Those who believe that a cut in short-term rates, while inflation remains undefeated, will reduce what the U.S has to pay to borrow will be disappointed.
With the approaching Fed decision in focus, some bracing thoughts from economist Robin Brooks:
There’s no hard science on what makes a given stock of government debt unsustainable. A debt ratio of 100 percent to GDP can be perfectly fine as long as bond markets are willing to buy your debt at low interest rates. But if some kind of shock comes along and markets panic, all of a sudden that same debt ratio of 100 percent becomes a problem.
This is all too true. When some event (and who knows what that will be) starts leading to a reevaluation of risk that catches on and prices start falling (assuming the reevaluation is negative), other investors will follow suit, not because they will have done the math or necessarily changed their minds, but because they will not want to be last out the door.

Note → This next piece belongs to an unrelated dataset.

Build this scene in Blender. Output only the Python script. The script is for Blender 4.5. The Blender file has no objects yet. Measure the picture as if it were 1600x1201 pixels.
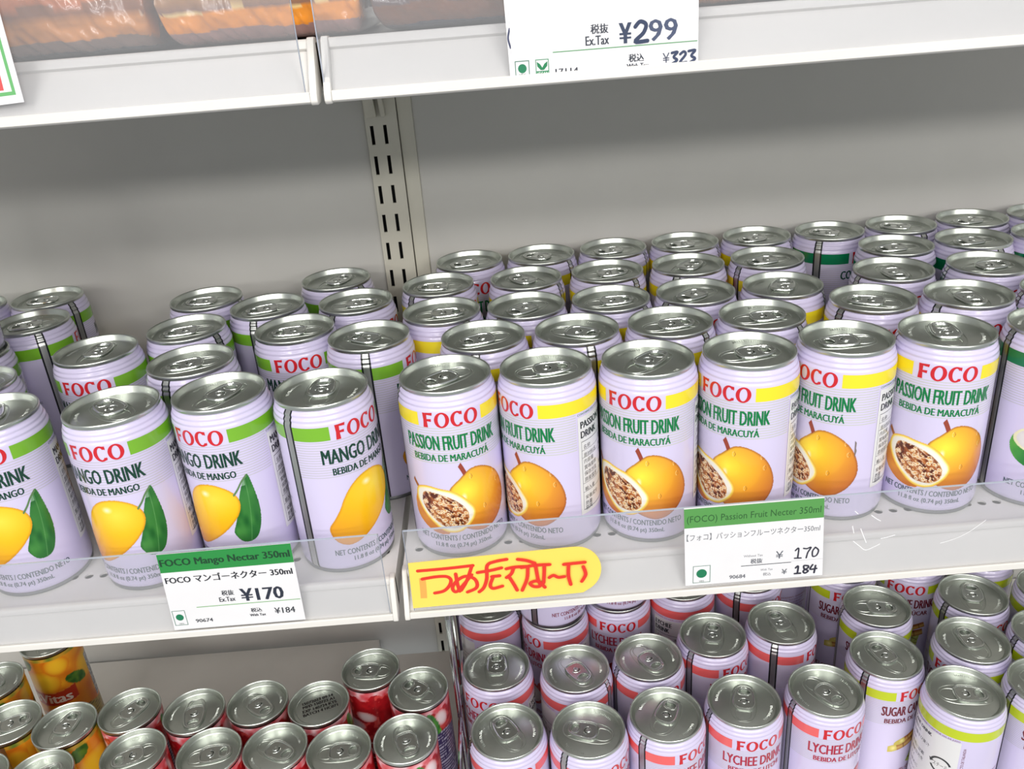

If sentiment turns strongly negative, the expense (and implicit career risk for the traders involved) of hanging on too long to newly unpopular securities can rise dramatically, as it becomes more and more difficult — and thus more and more expensive — to find a buyer for paper the dilatory trader is now desperate to dump.
This is one aspect of “contagion,” fear of which drove the policy response to both the eurozone and great financial crises. The essence of contagion is, by definition, that it spreads. One seller triggers another, the collapse of one asset class triggers the sale of others. It’s a process that can go a very long way, with effects that can show up in some unexpected places.
The dreaded bond vigilantes are stirring, particularly, Brooks demonstrates, when it comes to their attitude to longer-dated (ten years or beyond) bonds. That makes sense: The longer a bond’s remaining term, the greater the intrinsic risk, and the greater the perception of that risk. If much of that that risk is inflation, the brutal math of compounding (to oversimplify) will mean that the biggest hit to current prices as a result of rising inflationary expectations is for those of longer-dated bonds.
Brooks’s analysis is complex (look for yourself) but his conclusion is that, with Germany and Japan having fallen by the wayside, the only safe-haven bonds that remain are Swiss. “The reward,” he writes, “for being a low-debt country has gone up substantially in markets.” The U.S., he does not have to add, is not a low-debt country, although there are other reasons, rooted in geopolitics and the strength of the underlying economy, why Treasuries would still retain some (if tarnished) safe-haven status in the event of a major crisis.
Switzerland is a small, disciplined country, and there are not that many Swiss francs to go round. Continuing inflows into that currency are thus pushing the franc up quite some way. A Swiss franc buys $1.27 today, against $1.10 at the beginning of 2025. Swiss short-bond yields are slightly negative, the ten-year yields a princely 0.16 percent (versus a little over 4 percent for the U.S.). Switzerland runs a small budget surplus, and net government debt/GDP is around 37 percent. That helps.
And then there’s gold. Gold is up nearly 40 percent against the greenback year-to-date, silver a little more.
All that would suggest that those who believe that a cut in short-term rates at a time when inflation has not been defeated, will, in the end, reduce what the U.S has to pay to borrow will be disappointed.
Meanwhile, Cato’s Jai Kedia, who sees a 25 basis-point rate cut “as the most likely outcome” (FWIW, I’d agree) writes:
last week’s inflation report shows that prices are increasing much faster than the Fed’s 2 percent target, indicating real concerns of a supply shock that has caused both inflated prices and unemployment. In such situations, guidance for monetary policy is ambiguous, with a standard monetary policy rule advocating no change to rates or even a slight increase.
And that sounds right, both on the economics and for the signal it would send about the Fed’s independence. Suggestions that the latter is waning will sooner or later prove very expensive indeed.